> [AIM]:
Write out the data again exactly, skipping every picture.
— start SOURCE MATERIAL —
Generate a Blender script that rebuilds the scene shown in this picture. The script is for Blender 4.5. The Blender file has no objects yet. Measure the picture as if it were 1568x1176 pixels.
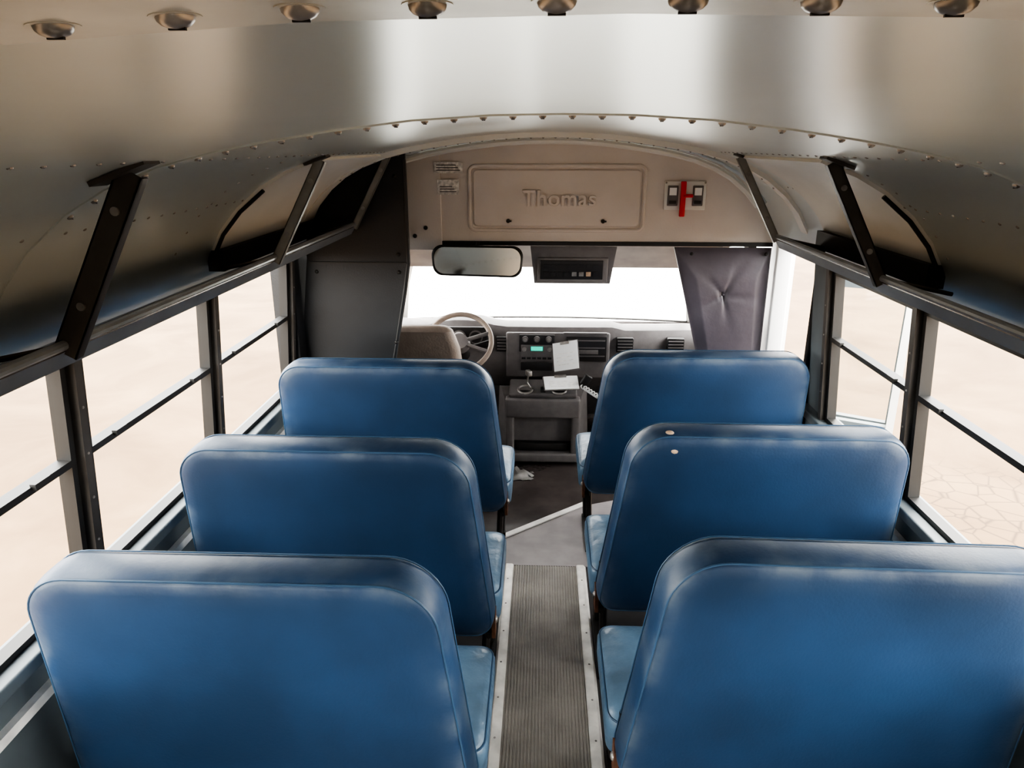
import bpy, bmesh, math, random
from mathutils import Vector, Matrix
random.seed(4)
sc=bpy.context.scene
sc.view_settings.view_transform='AgX'
sc.view_settings.look='AgX - High Contrast'
sc.view_settings.exposure=1.1

# ---------------------------------------------------------------- materials
def mat(name,col,rough=.5,metal=0.,var=0.,scale=6.,bump=0.,bscale=60.,spec=.5,col2=None,stretch=None,coat=0.):
    m=bpy.data.materials.new(name); m.use_nodes=True
    nt=m.node_tree; b=nt.nodes['Principled BSDF']
    b.inputs['Base Color'].default_value=(*col,1); b.inputs['Roughness'].default_value=rough
    b.inputs['Metallic'].default_value=metal; b.inputs['Specular IOR Level'].default_value=spec
    b.inputs['Coat Weight'].default_value=coat
    tc=nt.nodes.new('ShaderNodeTexCoord'); src=tc.outputs['Object']
    if stretch:
        mp=nt.nodes.new('ShaderNodeMapping'); mp.inputs['Scale'].default_value=stretch
        nt.links.new(src,mp.inputs[0]); src=mp.outputs[0]
    if var>0 or col2:
        n=nt.nodes.new('ShaderNodeTexNoise'); n.inputs['Scale'].default_value=scale; n.inputs['Detail'].default_value=6
        nt.links.new(src,n.inputs['Vector'])
        r=nt.nodes.new('ShaderNodeValToRGB')
        c2=col2 if col2 else tuple(c*(1-var) for c in col); c1=tuple(min(1,c*(1+var*.5)) for c in col)
        r.color_ramp.elements[0].position=.35; r.color_ramp.elements[1].position=.65
        r.color_ramp.elements[0].color=(*c2,1); r.color_ramp.elements[1].color=(*c1,1)
        nt.links.new(n.outputs['Fac'],r.inputs[0]); nt.links.new(r.outputs[0],b.inputs['Base Color'])
    if bump>0:
        n=nt.nodes.new('ShaderNodeTexNoise'); n.inputs['Scale'].default_value=bscale; n.inputs['Detail'].default_value=4
        nt.links.new(src,n.inputs['Vector'])
        bp=nt.nodes.new('ShaderNodeBump'); bp.inputs['Strength'].default_value=bump; bp.inputs['Distance'].default_value=.01
        nt.links.new(n.outputs['Fac'],bp.inputs['Height']); nt.links.new(bp.outputs[0],b.inputs['Normal'])
    return m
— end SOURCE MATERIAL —
> [EXERCISE OUTPUT]:
Generate a Blender script that rebuilds the scene shown in this picture. The script is for Blender 4.5. The Blender file has no objects yet. Measure the picture as if it were 1568x1176 pixels.
import bpy, bmesh, math, random
from mathutils import Vector, Matrix
random.seed(4)
sc=bpy.context.scene
sc.view_settings.view_transform='AgX'
sc.view_settings.look='AgX - High Contrast'
sc.view_settings.exposure=1.1

# ---------------------------------------------------------------- materials
def mat(name,col,rough=.5,metal=0.,var=0.,scale=6.,bump=0.,bscale=60.,spec=.5,col2=None,stretch=None,coat=0.):
    m=bpy.data.materials.new(name); m.use_nodes=True
    nt=m.node_tree; b=nt.nodes['Principled BSDF']
    b.inputs['Base Color'].default_value=(*col,1); b.inputs['Roughness'].default_value=rough
    b.inputs['Metallic'].default_value=metal; b.inputs['Specular IOR Level'].default_value=spec
    b.inputs['Coat Weight'].default_value=coat
    tc=nt.nodes.new('ShaderNodeTexCoord'); src=tc.outputs['Object']
    if stretch:
        mp=nt.nodes.new('ShaderNodeMapping'); mp.inputs['Scale'].default_value=stretch
        nt.links.new(src,mp.inputs[0]); src=mp.outputs[0]
    if var>0 or col2:
        n=nt.nodes.new('ShaderNodeTexNoise'); n.inputs['Scale'].default_value=scale; n.inputs['Detail'].default_value=6
        nt.links.new(src,n.inputs['Vector'])
        r=nt.nodes.new('ShaderNodeValToRGB')
        c2=col2 if col2 else tuple(c*(1-var) for c in col); c1=tuple(min(1,c*(1+var*.5)) for c in col)
        r.color_ramp.elements[0].position=.35; r.color_ramp.elements[1].position=.65
        r.color_ramp.elements[0].color=(*c2,1); r.color_ramp.elements[1].color=(*c1,1)
        nt.links.new(n.outputs['Fac'],r.inputs[0]); nt.links.new(r.outputs[0],b.inputs['Base Color'])
    if bump>0:
        n=nt.nodes.new('ShaderNodeTexNoise'); n.inputs['Scale'].default_value=bscale; n.inputs['Detail'].default_value=4
        nt.links.new(src,n.inputs['Vector'])
        bp=nt.nodes.new('ShaderNodeBump'); bp.inputs['Strength'].default_value=bump; bp.inputs['Distance'].default_value=.01
        nt.links.new(n.outputs['Fac'],bp.inputs['Height']); nt.links.new(bp.outputs[0],b.inputs['Normal'])
    return m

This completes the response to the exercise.